Une chose est vraie, Freddy Matungulu a une vision d’un Congo grand, fort et réellement démocratique. Sa vision pour le Congo est celle d’une nation d’intègres bosseurs récompensés à leur juste valeur ; un pays qui sache vivre et pratiquer la méritocratie. De son éducation antérieure, il a gardé le sens de la rigueur au travail.

Dans cette Afrique où l’on n’est souvent «respecté» en politique que quand on se présente avec un bataillon de milices derrière soi, plus qu’avec des idées, Freddy Matungulu n’ira pas au-devant des Congolais avec une armée d’enfants-soldats, car il est convaincu que la place des enfants est à l’école. Son armée à lui, c’est la majorité silencieuse qui est assoiffée du changement vrai et du mieux-être dans un pays qui en a le potentiel.

Les idées fortes de son programme

Alors quand vous posez la question au professeur Matungulu  au sujet de ce qu’il entend par «servir le pays», il vous donne une réponse qui donne toute la mesure de sa personnalité et de son rêve pour cette nation congolaise qui a fait de lui ce qu’il est devenu et qu’il tient à servir:

«Pour moi, servir le pays en tant que chef de l’Etat, c’est mettre en place un environnement qui permette à tous les Congolais, à commencer par ceux qui sont au bas de l’échelle, de se sentir et d’être impliqués dans la conduite de la nation; de mettre leurs talents au service du pays.

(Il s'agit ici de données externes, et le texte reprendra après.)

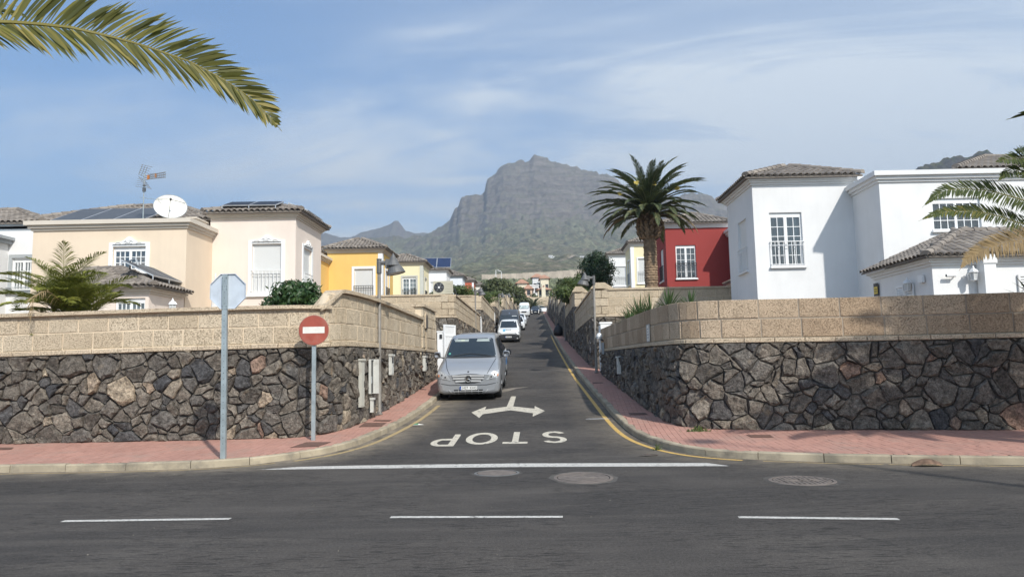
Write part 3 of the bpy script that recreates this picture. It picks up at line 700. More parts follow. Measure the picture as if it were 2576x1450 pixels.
# ------------------------------------------------------------------ stepped lots up the street
def lot(side, y0, y1, zj, zt, label, near, seed):
    """boundary wall facing down the hill, then running along the street to y1"""
    xa, xb = wallx(side, y0), wallx(side, y1)
    far_x = xa + side * (9 if near else 7)
    pts = [(far_x, y0), (xa + side * .35, y0), (xa + side * .08, y0 + .06), (xa, y0 + .35), (xb, y1)] if side < 0 else [(xb, y1), (xa, y0 + .35), (xa + .08, y0 + .06), (xa + .35, y0), (far_x, y0)]
    P = Path(resample(pts, .25)); root = empty('garden_wall', (xa, y0, G(y0)), label, 'wall', 'walls stepping up the street')
    zb = lambda s: G(P.at(s)[1]) + KH - .15
    sheet(root, 'rubble_core', P, 0, P.L, zb, lambda s: zj, -.02, DARKM, 1, .4, 1.)
    stone_face(root, P, 0, P.L, lambda s: zb(s) + .05, lambda s: zj - .005, .33 if near else .5, seed, 120 if near else 0, 1, .05)
    sheet(root, 'block_core', P, 0, P.L, lambda s: zj, lambda s: zt - .05, 0, MORT, 1, .22, 1.)
    n = max(2, round((zt - .1 - zj - .12) / .37)); zs = [zj] + [zj + .12 + (zt - .08 - zj - .12) * i / n for i in range(n + 1)]
    if near: courses(root, P, 0, P.L, [zs[0], zs[1]], .05, 1, COPE, seed, .8, ins=.004); courses(root, P, 0, P.L, zs[1:], .012, 1, BLOCK, seed + 1, .62 if near == 1 else .9, ins=.008)
    else: courses(root, P, 0, P.L, zs, .012, 1, BLOCK, seed + 1, 1.3, ins=.012)
    sheet(root, 'coping', P, 0, P.L, lambda s: zt - .08, lambda s: zt, .07, COPE, 1, .38, 1.)
    return root
lot(-1, 35.5, 50.5, 3.95, 5.10, 'tall beige block wall behind the white gate, carrying the air conditioner', 1, 31)
lot(-1, 52.5, 67.5, 5.6, 6.65, 'block wall with leafy hedge on top, left side beyond the tall corner wall', 2, 33)
lot(-1, 69.5, 84.5, 7.2, 8.1, 'third stepped block wall up the left side behind the dark van', 2, 35)
lot(-1, 86.5, 101.5, 8.5, 9.9, 'fourth stepped block wall up the left side of the street', 0, 37)
lot(-1, 103.5, 118.5, 10.1, 11.5, 'fifth stepped block wall up the left side, near the far white van', 0, 39)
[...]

Cela suppose la création d’une société ouverte au débat, à la pluralité des idées et des opinions; dans laquelle le vote  refléterait réellement les choix politiques des électeurs. L’obligation pour les dirigeants de rendre compte doit être un pilier fondamental d’une telle nouvelle société congolaise.

La sanction des dirigeants par la population en serait un deuxième élément crucial. Plus personne ne serait au-dessus de la loi. C’est dans ce contexte que la corruption et les abus de pouvoir seraient plus efficacement combattus. Le Congo redeviendrait ainsi un Etat de droit, respectable.

La respectabilité retrouvée du pays et de l’Etat, aux plans intérieur et extérieur, favoriserait le retour des investisseurs, y compris les compatriotes de la Diaspora, et la création d’emplois nouveaux, générateurs et porteurs de revenus stables pour nos populations, dans tous les grands secteurs de l’économie.

C’est à ces conditions que la croissance deviendrait inclusive, partagée, et bénéficiant à la majorité de la population ; et que la RDC retrouverait sa respectabilité internationale aujourd’hui perdue».

Lorsqu’on interroge ceux qui ont connu Freddy Matungulu dans son enfance et dans sa jeunesse, il y a ceci qui revient comme un refrain : le sérieux dans les études et dans la vie de tous les jours. Ce que lui-même confirme :

«J’étais un enfant très sérieux, assidu, extrêmement discipliné, systématiquement le premier ou parmi les premiers éléments de mes différentes classes – en termes de résultats scolaires. En tant que chef de classe, j’ai prononcé le discours de fin de classe de ma promotion aussi bien à la fin des humanités, à Bandundu, qu’à la fin de la licence en sciences économiques,  à l’UNIKIN !».

Moralité. Il avait en lui cette marque de leader que la nature n’octroie qu’à une poignée de personnes dans chaque génération et dans chaque nation. On peut vraiment rêver du blason redoré du Congo dans un avenir proche : à condition que les élections aient bien lieu, dans la transparence ; et que le choix du souverain primaire soit rigoureusement respecté!